By now, Venice's Grand Canal is iconic. From Italian restaurant murals (like at our local "Rose's Old World Restaurant & Pizzeria" in Windham, Maine) to dime-store art (more on that forthcoming!), nearly everybody seems to have an image of the Canal Grande in their minds' eye. And that image doesn't exactly jive with modern architecture!
But things were nearly different... Back in the 1950s, famed American architect Frank Lloyd Wright (creator of innumerable, breathtakingly innovative structures, of which I've seen Fallingwater & Taliesin West, just for starters!) nearly built a dormitory for IUAV, Venice's architectural university. It was planned to be right on the Grand Canal on the site of the rather unassuming "Palazzetto Masieri" there now, next to the modern-day Venetian fire station and near the splendid Ca' Foscari, the 15th-century seat of today's UNIVE, the University of Venice. As chronicled in the Time Magazine article of the day, "Wright or Wrong," however, international outcry put the kabash on the provocative project almost immediately.
I can't help but wish that things might have gone differently... I find the mere idea of its design (pictured at right) of a "four-story structure of dark-veined marble with colored glass from the famed factories of nearby Murano," keeping "the balconies for which Venice is famous, but separated... with sheer, vertical protrusions which would give the building definitely modern lines" and toying with its own reflections in the waters below (not unlike Fallingwater) tantilizes my imagination with such a daring, alternative vision of Venice's Grand Canal!
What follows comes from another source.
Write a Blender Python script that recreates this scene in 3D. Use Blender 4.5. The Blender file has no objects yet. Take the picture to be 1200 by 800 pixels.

UPDATE: I couldn't find any picture of the current Palazzetto Masieri available online, so here's one from the absolutely splendid book by Daniele Resini called Venice. The Grand Canal (which is actually an amazing continuous photo of both sides of the Canal Grande that runs over 27 yards long!) Palazzetto Masieri is the brown little palace that's the second on the right.
I have to admit though that the model I just found that's a liberal interpretation of Wright's plans for the Masieri Hostel doesn't quite inspire me to such flights of fancy as much as does the original architectural drawing above. Nor really does the slide show for the redesigned interior of the old Palazzetto Masieri, which would later be created by an Italian architect influenced by Wright, Paolo (erratum: please see the comments below) Carlo Scarpa. So much for innovation for innovation's sake...
3 comments:
Please reconsider your opinion and sources.
The architect is Carlo Scarpa, not Paolo. Please do some more reading.
And the project is later recalled (after the dead of the Client Masieri) The Querini Stampalia foundation. Probably therefor you couldn't find recent pictures.
Thanks for your comment. My apologies re: Scarpa... It was a slip of the keyboard, of course. I am actually rather ambivalent about Carlo Scarpa's project for the Querini-Stampalia... Visually interesting, but practicality wasn't necessarily a big priority. Admittedly, this is not my field, since I'm trained as a Renaissance Venetianist, but when I visited Taliesin West, I saw the Wright drawing and was simply intrigued about what might have been... At the time I first wrote this, there was not actually a lot of info readily available online about the project that might satisfy a passing curiosity! I've moved on to other things far, far more interesting to me these days, but maybe since then there's more information now freely available on the project elsewhere.